Schimmel: Vor vier Jahren wurde im Keller Schimmelbefall festgestellt. Seither ist die Türe, die nach unten führt, mit Klebeband versiegelt.

Nur Heizungsmonteure steigen bei Problemen mit der Anlage hinab und öffnen die provisorische Abdichtung der Türschlitze. "Wir waren selbst noch nie unten", sagen Gölz und Zühlke. Sie berichten aber von einem muffigen Geruch, wenn die Türe doch einmal offen steht. Im Flur und in den Gruppenräumen wurden spezielle Filtergeräte installiert. Einmal im Jahr werden die Raumluft gemessen und die Filtergeräte kontrolliert. "Das funktioniert, ist aber keine Lösung auf Dauer", so Gölz.

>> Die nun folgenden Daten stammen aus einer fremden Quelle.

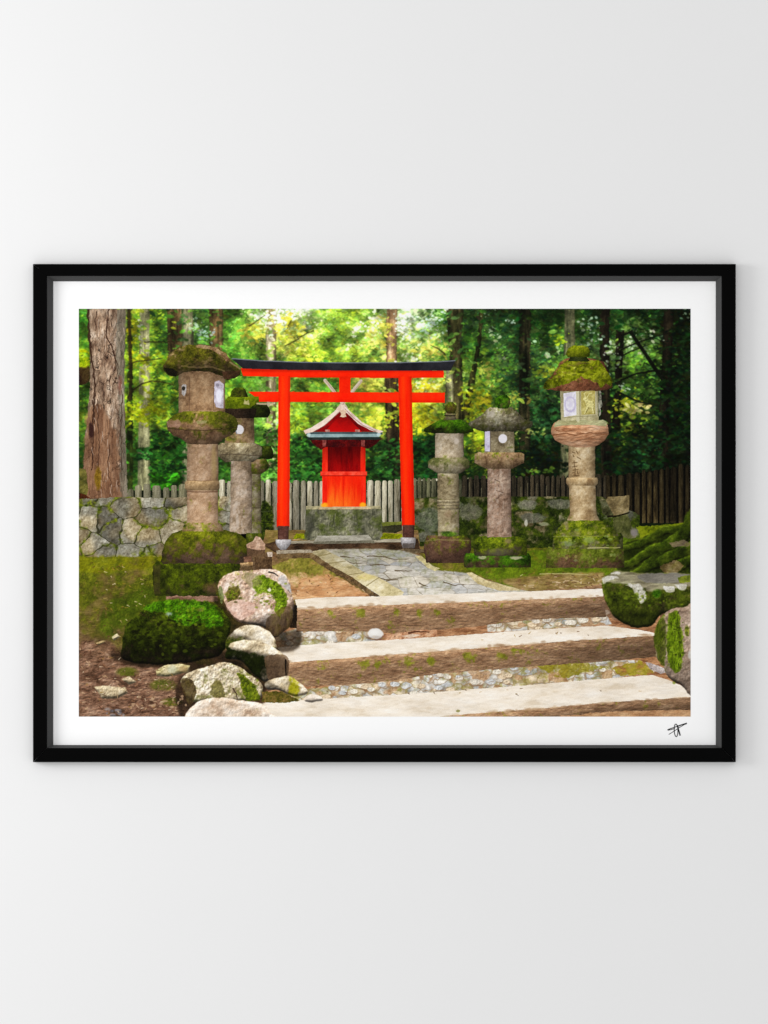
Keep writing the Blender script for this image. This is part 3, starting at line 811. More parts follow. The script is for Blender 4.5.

Obergeschoss: Direkt neben dem Kellerabgang befindet sich die Treppe ins Obergeschoss. Davor versperrt eine Kinderbank den Weg. Das erste Stockwerk ist für eine Nutzung ebenfalls gesperrt. Einsturzgefahr besteht nicht, aber die ehemalige Wohnung ist nicht für eine Kinderbetreuung geeignet. Zudem entspricht der Bereich nicht den Anforderungen des Brandschutzes.
Fassade: Während im Innenbereich für die Kinder mit kosmetischen Reparaturen liebevoll eine heimelige Atmosphäre geschaffen wurde, sind die Mängel im Außenbereich kaum zu übersehen. Die Fassade ist in einem schlechten Zustand. Die Farbe auf der Holzvertäfelung platzt an vielen Stellen ab.
Fenster: Die Fensterbänke sind morsch und zerfallen bei Berührung. Durch die Fenster selbst zieht es manchmal. Dämmwert haben die alten Scheiben kaum.
Außenbereich: Einladend sieht das Außengelände nicht aus. Der übrig gebliebene Erdhaufen der Erdbohrung ist mit Plastikbändern abgesperrt. Der Hof hat viele Stolperfallen.
Ein kleiner Hinterhof zwischen Kirche und Einrichtung beherbergt eine lieblose Sandspielfläche und einige Spielgeräte. Der Bereich unterhalb des Gebäudes ist mit Bauzäunen vom Parkplatz abgetrennt. Die Stützmauern des Hofes bröckeln.
Träger: "Für mich ist es angesichts der dringlichen Lage nicht nachvollziehbar, dass das Projekt vom Tisch ist", sagt der Pfarrer. "Wie es weiter geht, wissen wir nicht." Weshalb die Kosten so horrend gestiegen sind, wisse er nicht. An eine Wende glaubt er kaum noch, sagt aber: "Die Hoffnung stirbt zuletzt." Er will sich noch einmal Gedanken machen und das Gespräch mit Gemeinderäten und den Verantwortlichen suchen, um nach Möglichkeiten für günstigere Alternativen zu suchen.